Cafe Zaiya is a small take-out spot that offers sushi, bento boxes, mayo-laden sandwiches, salads with interesting dressings like Thai Peanut and tons of delicious-looking Japanese pastries, most notably Beard Papa cream puffs (YUM) and the mochi donut (more about that in another post). It is CONSTANTLY packed during lunch hours. And it's no wonder. It's super-cheap and pretty decent. I usually have the Salmon Teriyaki Bento, which comes with an assortment of interesting sides like hijiki, eggplant, sometimes potato salad, sometimes small pieces of fried chicken (which are fatty and not so good). However, the other day when I stopped in, I decided to go for the Mahpo Tofu... and I'm glad I did.
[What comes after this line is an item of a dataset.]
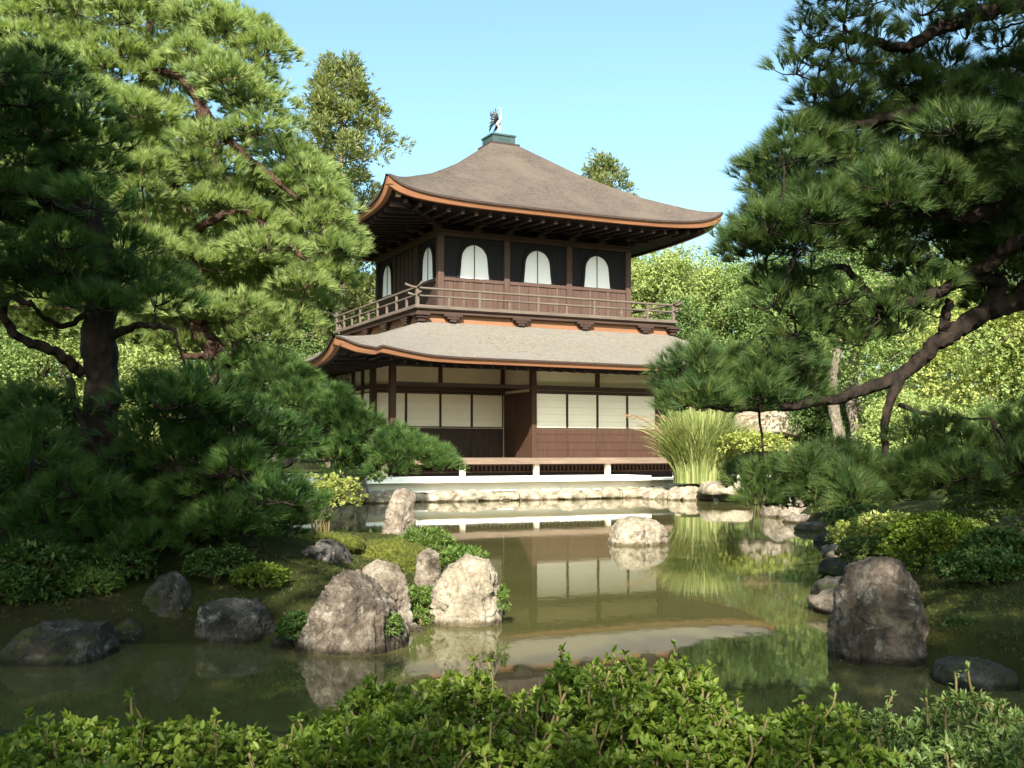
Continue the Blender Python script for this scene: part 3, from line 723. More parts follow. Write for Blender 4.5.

Mahpo Tofu (also spelled Mapo Doufu) is made up of soft tofu and ground pork in a fermented black bean chili sauce. The tofu is really soft, so if you're not into that, I'd avoid it, but the flavor is good. The Mahpo at Cafe Zaiya is served in a bowl over rice with a couple of pickled daikon radishes on the side. It's a bit lighter in flavor than the Mahpo I've had in restaurants or even the one my mom makes. It's topped with a few scallions and has a slight gingery taste with a nice sesame oil flavor underneath. For under $5, it's an insanely good deal. Definitely recommended!

Note, if you're interested in making it yourself, here are a few Mahpo Tofu recipes:
Epicurious: Ma-Po Tofu
Cooking Light: Ma Po Tofu
All Recipes: Ma Po Tofu

I can't vouch for any of them, but they look pretty good!